In conclusion, we respectfully request that the Commission modify the proposed definition of QC as set forth in the attached draft regulatory language. Please do not hesitate to contact the undersigned if we can provide further information or assistance.

Yours very truly,

Lawrence R. Uhlick

Executive Director and

General Counsel

1 The Institute of International Bankers represents internationally headquartered financial institutions from over 40 countries that engage in banking, securities and/or insurance activities in the United States.

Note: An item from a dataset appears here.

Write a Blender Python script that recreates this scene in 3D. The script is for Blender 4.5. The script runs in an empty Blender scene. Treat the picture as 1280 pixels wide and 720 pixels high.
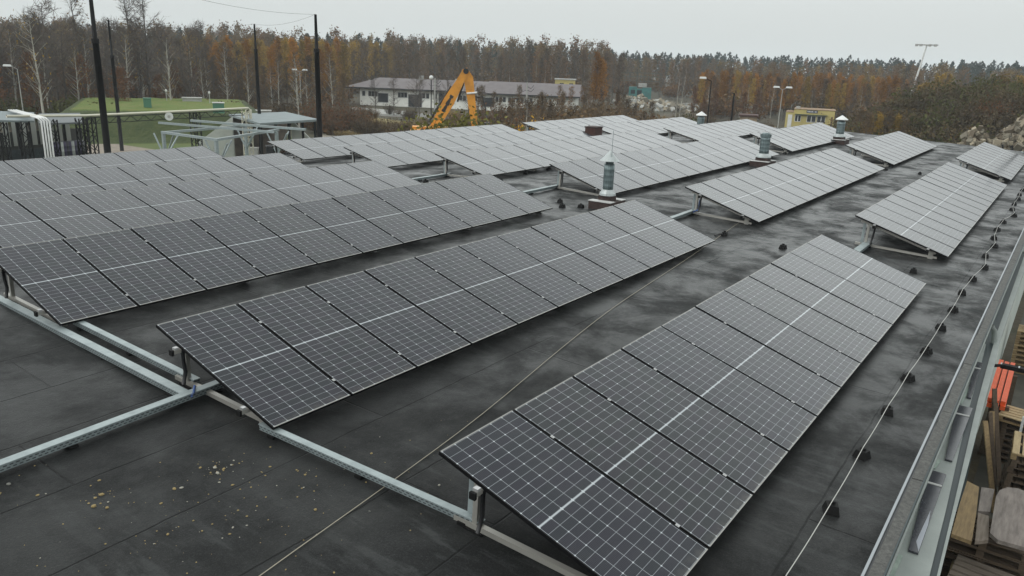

The U.S. operations of international banks play an important role in the U.S. financial markets and economy, holding over $3 trillion in banking and financial affiliate assets and employing over 120,000 U.S. citizens and residents.

PROPOSED SECTION 275.206(4)-2(c)(3)(v) (showing deletions in strikethrough and revisions in italics):

(v) With respect to securities for which the primary market is in a country other than the United States, and cash and cash equivalents reasonably necessary to effect transactions in those securities, a A financial institution that customarily holds financial assets in that a country other than the United States and that holds the client assets in customer accounts segregated from its proprietary assets.